Using the same argument in reverse, when charge, one could just measure these integers, or multiply these integers with a dimensionful quantity to get a real number/dimensionful "value". It is ultimately a matter of what you call charge.

On the other hand, adding to CuriousOne's comment, you can't always do something like this. For example, energy is quantized differently (or not at all) for different systems. A free particle can have any energy. And the standard particle-in-a-box problem in quantum mechanics has energy values given by: $$E_n = \frac{n^2\pi^2\hbar^2}{2mL^2}$$ where $L$ is the width of the box.

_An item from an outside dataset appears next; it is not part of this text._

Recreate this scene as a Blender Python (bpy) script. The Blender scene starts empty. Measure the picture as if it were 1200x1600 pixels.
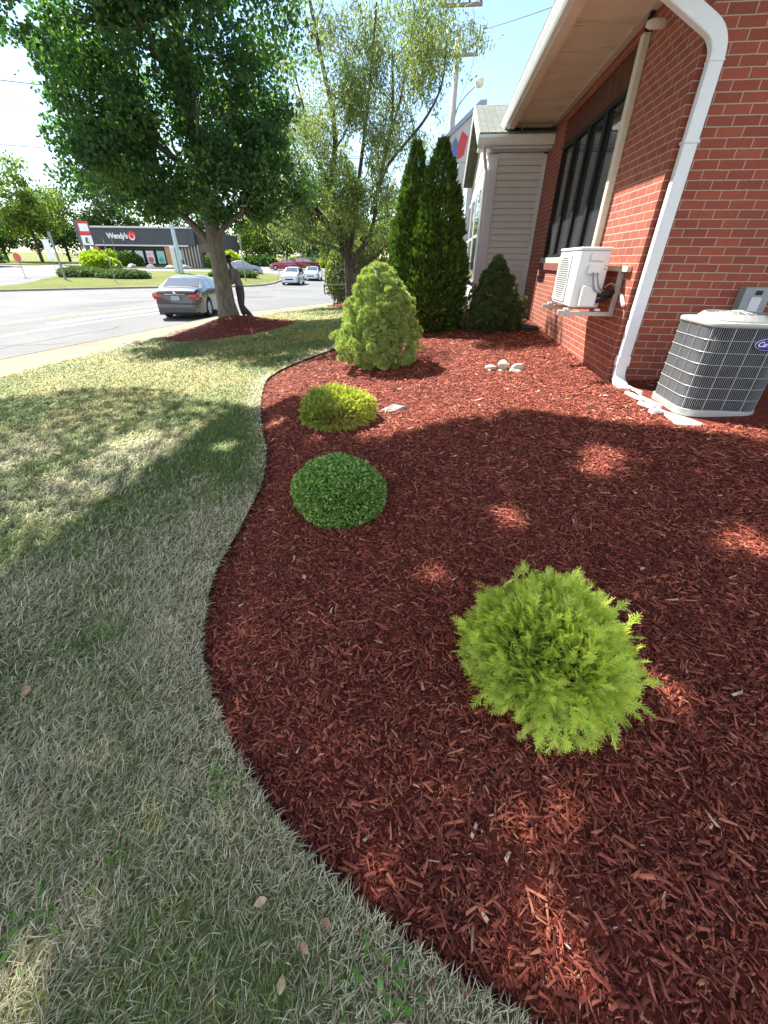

You can't reduce the energy to just a measurement of $n$, because the exact set of values the energy takes is dependent on $L$, and produces measureable consequences in interactions with other systems (for example, the frequency of light emitted in a transition between states).

Once again, you can always redefine energy (and for that matter, frequency) by multiplying by a constant, but it only makes sense to allow for a continuous range of values.